EXERCISE OBJECTIVE
Include no pictures. Output exactly the lines from the one that contains "Generate a Blender" through the final line of the entries.

SUPPLIED RECORDS

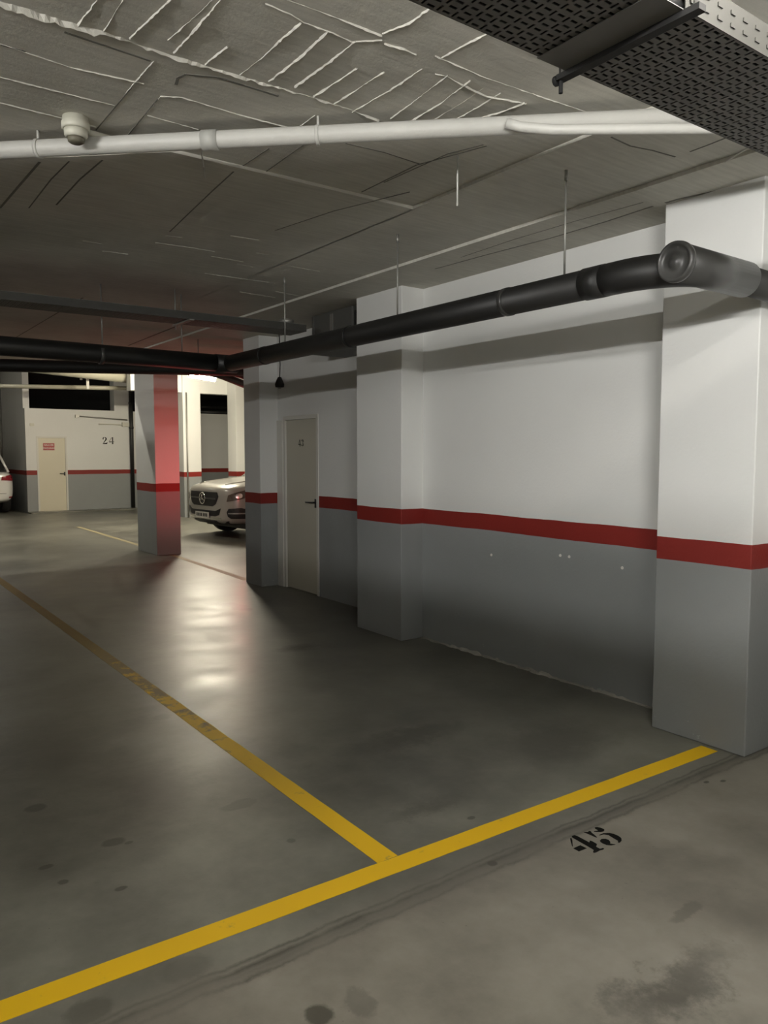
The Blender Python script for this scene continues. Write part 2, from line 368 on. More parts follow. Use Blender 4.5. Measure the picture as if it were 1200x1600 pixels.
def crack_or_shade(pts, z, wd=.012):
    P = [at_z(x, y, z) for x, y in pts]
    for a, b2 in zip(P, P[1:]):
        d = (b2-a).normalized(); nn = Vector((-d.y, d.x, 0))*wd/2; e = Vector((0, 0, .0015))
        A = [k.b.verts.new(v) for v in (a-nn-e, a+nn-e, b2+nn-e, b2-nn-e, a-nn+e, a+nn+e, b2+nn+e, b2-nn+e)]
        for f in ((0, 1, 2, 3), (4, 7, 6, 5), (0, 4, 5, 1), (1, 5, 6, 2), (2, 6, 7, 3), (3, 7, 4, 0)): k.b.faces.new([A[i] for i in f])
for pts, z, wd in (([(955, 214), (985, 228), (1020, 235), (1055, 245)], ZC, .008), ([(1078, 237), (1110, 225), (1140, 213)], ZC, .008), ([(1040, 317), (1060, 311), (1120, 298), (1194, 281)], ZS, .02),
                   ([(680, 420), (760, 398), (860, 372), (950, 345), (1020, 322)], ZS, .012), ([(720, 402), (800, 375), (900, 345), (1005, 316)], ZS, .006), ([(0, 325), (30, 290), (62, 253)], ZC, .012),
                   ([(45, 325), (80, 280), (108, 252)], ZC, .006), ([(88, 320), (125, 280), (160, 250)], ZC, .008), ([(265, 362), (330, 300), (365, 268)], ZC, .007), ([(375, 262), (420, 232)], ZR, .006),
                   ([(410, 272), (480, 222)], ZR, .006), ([(540, 224), (600, 238), (655, 256)], ZR, .006), ([(565, 300), (650, 258), (760, 228)], ZR, .007), ([(600, 285), (700, 240), (755, 226)], ZR, .006), ([(430, 360), (520, 330), (640, 300)], ZC, .006),
                   ([(0, 70), (40, 80)], ZR, .007), ([(150, 203), (205, 137)], ZR, .005), ([(200, 211), (246, 155)], ZR, .005),
                   ([(275, 132), (278, 122), (290, 116), (340, 121), (380, 133), (435, 150)], ZR, .012), ([(100, 50), (160, 70), (235, 95)], ZR, .010), ([(20, 530), (130, 465)], ZC, .01), ([(200, 540), (300, 500)], ZC, .02)):  # the hooked strip here is a shadow painted as dark colour
    crack_or_shade(pts, z, wd)
struct(k.build('ceiling_trim', plain('dark_joint_shadow_gap', (.17, .165, .145), .9)), 'dark joints, cracks and a painted shadow strip between the ceiling boards', 'ceiling')
struct(MB().box(-8, 14, FX, 28, 4.05, 4.3).build('ceiling_hall', MC), 'taller ceiling of the hall beyond', 'ceiling')
struct(MB().box(-8, 14, FX-.02, FX+.1, 3.25, 4.05).build('beam', MC), 'edge of the low slab where the hall begins', 'beam')
struct(MB().box(6.0, 11.5, 18.5, 18.8, 3.10, 4.1).build('beam', MWF), 'bright beam over the far pillars', 'beam')

# ------------------------------------------------------------------ floor paint
def quad_line(a, b2, wd, name, m, label, cat='floor marking', z=.0015):
    a, b2 = Vector((*a, 0)), Vector((*b2, 0)); d = (b2-a).normalized(); nn = Vector((-d.y, d.x, 0))*wd/2
    q = MB(); n = max(2, int((b2-a).length/.12)); L = []
    for i in range(n+1):
        p = a.lerp(b2, i/n); e1, e2 = random.uniform(-.003, .003), random.uniform(-.003, .003)
        L.append([q.b.verts.new(p - nn*(1+e1/wd) + Vector((0, 0, h))) for h in (0, z)] + [q.b.verts.new(p + nn*(1+e2/wd) + Vector((0, 0, h))) for h in (0, z)])
    for A, B in zip(L, L[1:]):
        q.b.faces.new((A[1], A[3], B[3], B[1])); q.b.faces.new((A[0], A[1], B[1], B[0])); q.b.faces.new((A[2], B[2], B[3], A[3]))
    for A in (L[0], L[-1]): q.b.faces.new((A[0], A[1], A[3], A[2]))
    return tag(q.build(name, m), label, cat)
quad_line((-1.2, 2.385), (3.83, 2.262), .098, 'floor_line', M_YEL, 'bright yellow line across the mouth of the bays, ending at the near pillar')
quad_line((1.737, 2.365), (1.745, 12.0), .098, 'floor_line', M_YEL, 'yellow line running back between two bays and fading into the dark', z=.0012)
quad_line((4.28, 8.85), (4.40, 11.75), .09, 'floor_line', M_YEL2, 'faded line on the floor between the dim pillar and the red-lit pillar')
quad_line((4.40, 12.75), (4.45, 17.5), .09, 'floor_line', M_YEL2, 'faded yellow line on the lit floor beyond the red-lit pillar')

# stencilled 45 on the floor, traced in plan
num = empty('floor_number', (2.52, 1.965, 0))
tag(num, 'black stencilled bay number 45 painted on the concrete', 'floor number')
def traced(polys, name):
    q = MB()
    for poly in polys:
        P = [at_z(880 + x/12., 1280 + y/12., 0) - Vector(num.location) for x, y in poly]
        q.prism([(p.x, p.y) for p in P], .0012, lambda u, v, h: (u, v, h + .0002))
    return q.build(name, M_BLK, num)
traced([[(160, 318), (215, 305), (260, 318), (490, 440), (500, 405), (545, 418), (635, 470), (615, 520), (690, 560), (745, 545), (768, 556), (745, 572), (690, 585), (615, 625), (570, 632), (560, 610), (575, 580), (545, 560), (170, 345)],
        [(130, 365), (152, 352), (172, 400), (180, 520), (165, 500), (140, 420)],
        [(190, 550), (320, 492), (440, 548), (295, 606)]], 'digit')
traced([[(385, 245), (460, 245), (490, 222), (520, 232), (535, 260), (590, 300), (635, 345), (610, 342), (540, 312), (480, 285)],
        [(590, 160), (630, 150), (700, 165), (755, 185), (775, 205), (755, 232), (700, 243), (580, 238), (575, 232), (620, 222), (660, 215), (600, 180)],
        [(680, 295), (750, 268), (860, 262), (950, 280), (1040, 320), (1090, 360), (1095, 405), (1060, 440), (1030, 440), (1025, 405), (930, 350), (850, 300), (760, 285), (690, 305), (682, 322)],
        [(690, 400), (720, 375), (790, 372), (850, 390), (885, 430), (880, 460), (980, 478), (900, 492), (810, 485), (730, 450), (695, 425)]], 'digit')

# ------------------------------------------------------------------ small stencil digits for upright faces
DIG = {'2': [[(.05, .68), (.05, .8), (.15, .95), (.35, 1), (.35, .92), (.25, .85), (.25, .7), (.15, .62)], [(.42, 1), (.7, .95), (.85, .78), (.8, .6), (.5, .35), (.3, .18), (.12, .1), (.3, .35), (.55, .6), (.6, .8), (.5, .92), (.42, .93)],
             [(.05, 0), (.9, 0), (.95, .28), (.88, .28), (.8, .2), (.5, .16), (.3, .14), (.05, .06)]],
       '4': [[(.55, 0), (.9, 0), (.9, .05), (.82, .06), (.82, .98), (.72, 1), (.62, .95), (.62, .06), (.55, .05)], [(.02, .25), (.57, .25), (.57, .36), (.02, .36)], [(.02, .4), (.1, .4), (.57, .9), (.57, .98)], [(.86, .25), (1, .25), (1, .36), (.86, .36)]],
       '3': [[(.1, .75), (.15, .93), (.4, 1), (.4, .9), (.3, .85), (.28, .72)], [(.48, 1), (.75, .95), (.85, .8), (.8, .62), (.6, .53), (.48, .53), (.6, .65), (.62, .82), (.48, .92)], [(.48, .48), (.7, .46), (.9, .3), (.85, .1), (.6, 0), (.48, 0), (.62, .12), (.65, .3), (.48, .42)],
             [(.05, .25), (.1, .08), (.4, 0), (.4, .08), (.28, .15), (.25, .3)]]}
def stencil(txt, name, fn, h, parent=None, gap=.18):
    out = []
    for i, ch in enumerate(txt):
        q = MB()
        for poly in DIG[ch]: q.prism([((u*.72 + i*(.72+gap))*h, v*h) for u, v in poly], .002, fn)
        out.append(q.build(name, M_BLK, parent))
    return out
n24 = empty('wall_number', (6.40, FY-.001, 1.86)); tag(n24, 'black stencilled 24 on the far white wall', 'wall number')
stencil('24', 'digit', lambda u, v, w_: (u, -w_, v), .20, n24)

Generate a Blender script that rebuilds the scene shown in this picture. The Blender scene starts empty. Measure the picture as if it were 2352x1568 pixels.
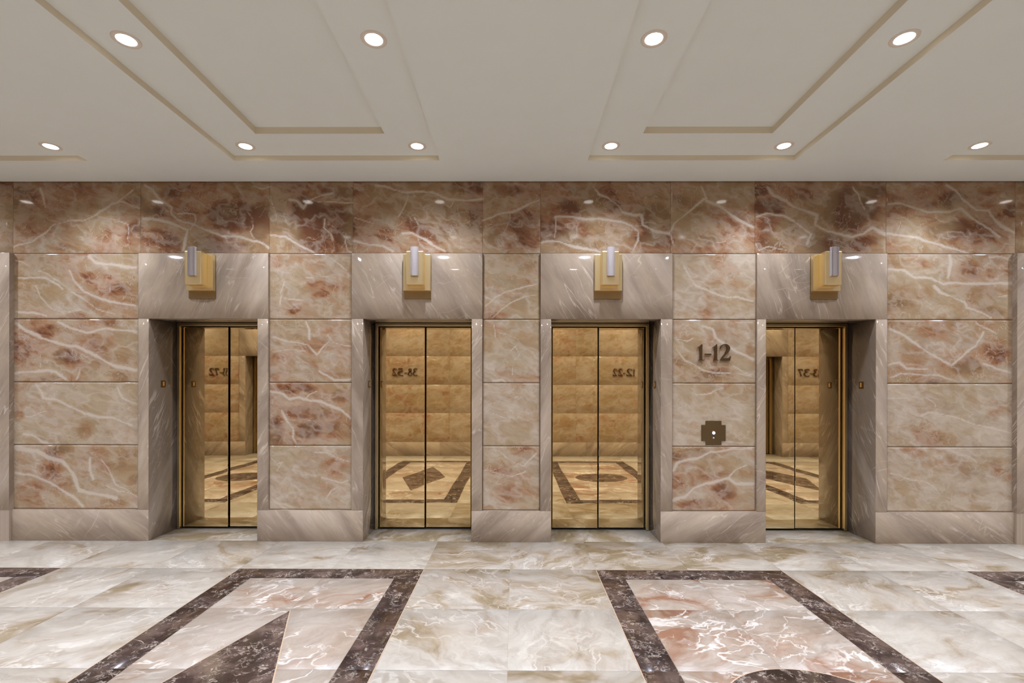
import bpy, bmesh, math, random
import numpy as np
from mathutils import Matrix, Vector

S = bpy.context.scene
COL = S.collection
PI = math.pi
rnd = random.Random(7)
# ------------------------------------------------------------------ camera, world, exposure
cam_d = bpy.data.cameras.new('camera'); cam = bpy.data.objects.new('camera', cam_d); COL.objects.link(cam)
cam_d.sensor_width = 36; cam_d.lens = 17; cam_d.shift_y = 0.0438; cam_d.clip_start = 0.05
cam.matrix_world = (Matrix.Translation((0, -4.667, 1.496)) @ Matrix.Rotation(math.radians(.313), 4, 'Z')
                    @ Matrix.Rotation(PI/2, 4, 'X') @ Matrix.Rotation(math.radians(.106), 4, 'Z'))
S.camera = cam
w = bpy.data.worlds.new('world'); S.world = w; w.use_nodes = True
w.node_tree.nodes['Background'].inputs[0].default_value = (1, .9, .8, 1)
w.node_tree.nodes['Background'].inputs[1].default_value = 0.02
S.view_settings.view_transform = 'Standard'; S.view_settings.look = 'None'
S.view_settings.gamma = 1; S.view_settings.use_curve_mapping = False
S.view_settings.exposure = 0.0
S.cycles.use_denoising = True
S.cycles.max_bounces = 7; S.cycles.diffuse_bounces = 5; S.cycles.glossy_bounces = 4
S.cycles.use_adaptive_sampling = True; S.cycles.adaptive_threshold = 0.06
S.cycles.caustics_reflective = False; S.cycles.caustics_refractive = False
S.cycles.sample_clamp_indirect = 6
LAMP_W = 114.0                 # each downlight
LAMP_COL = (.93, 1.02, 1.23)
SPOT_ANGLE, SPOT_BLEND = 138, 1.0
ZC = 3.467                    # ceiling
YB = -4.91                    # opposite wall
XE = 7.8                      # corridor ends

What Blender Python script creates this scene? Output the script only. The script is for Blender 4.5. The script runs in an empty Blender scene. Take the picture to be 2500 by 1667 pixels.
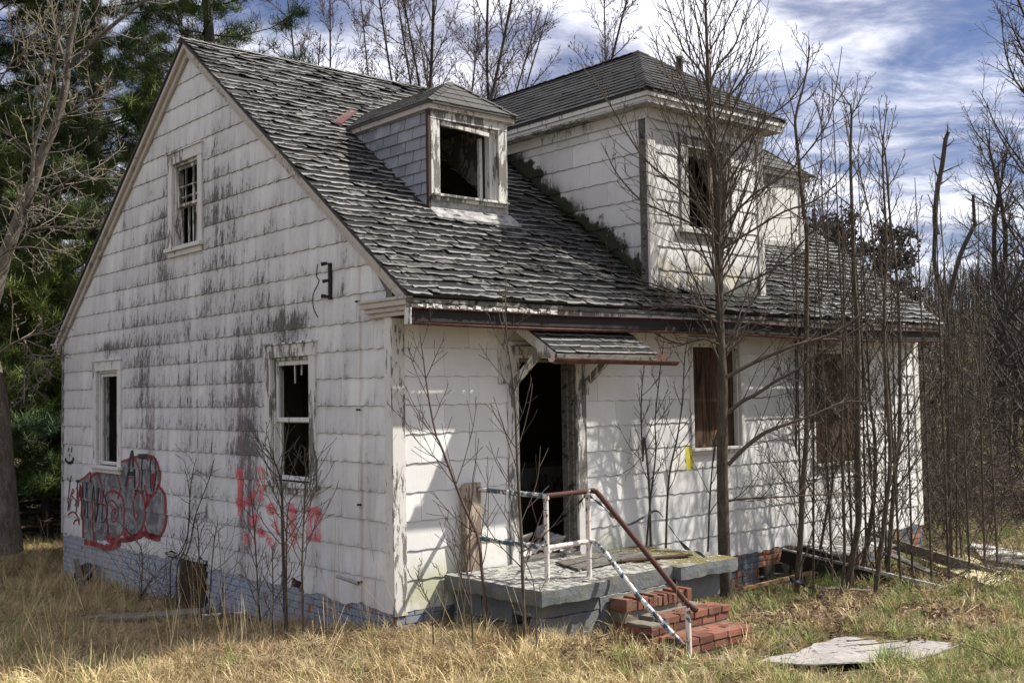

ANSWER TO THE TASK
Generate a Blender script that rebuilds the scene shown in this picture. The Blender scene starts empty. Measure the picture as if it were 2352x1568 pixels.
import bpy, bmesh, math, random
import numpy as np
from mathutils import Matrix, Vector

S = bpy.context.scene
COL = S.collection
PI = math.pi
rnd = random.Random(7)
# ------------------------------------------------------------------ camera, world, exposure
cam_d = bpy.data.cameras.new('camera'); cam = bpy.data.objects.new('camera', cam_d); COL.objects.link(cam)
cam_d.sensor_width = 36; cam_d.lens = 17; cam_d.shift_y = 0.0438; cam_d.clip_start = 0.05
cam.matrix_world = (Matrix.Translation((0, -4.667, 1.496)) @ Matrix.Rotation(math.radians(.313), 4, 'Z')
                    @ Matrix.Rotation(PI/2, 4, 'X') @ Matrix.Rotation(math.radians(.106), 4, 'Z'))
S.camera = cam
w = bpy.data.worlds.new('world'); S.world = w; w.use_nodes = True
w.node_tree.nodes['Background'].inputs[0].default_value = (1, .9, .8, 1)
w.node_tree.nodes['Background'].inputs[1].default_value = 0.02
S.view_settings.view_transform = 'Standard'; S.view_settings.look = 'None'
S.view_settings.gamma = 1; S.view_settings.use_curve_mapping = False
S.view_settings.exposure = 0.0
S.cycles.use_denoising = True
S.cycles.max_bounces = 7; S.cycles.diffuse_bounces = 5; S.cycles.glossy_bounces = 4
S.cycles.use_adaptive_sampling = True; S.cycles.adaptive_threshold = 0.06
S.cycles.caustics_reflective = False; S.cycles.caustics_refractive = False
S.cycles.sample_clamp_indirect = 6
LAMP_W = 114.0                 # each downlight
LAMP_COL = (.93, 1.02, 1.23)
SPOT_ANGLE, SPOT_BLEND = 138, 1.0
ZC = 3.467                    # ceiling
YB = -4.91                    # opposite wall
XE = 7.8                      # corridor ends

What Blender Python script creates this scene? Output the script only. The script is for Blender 4.5. The script runs in an empty Blender scene. Take the picture to be 2500 by 1667 pixels.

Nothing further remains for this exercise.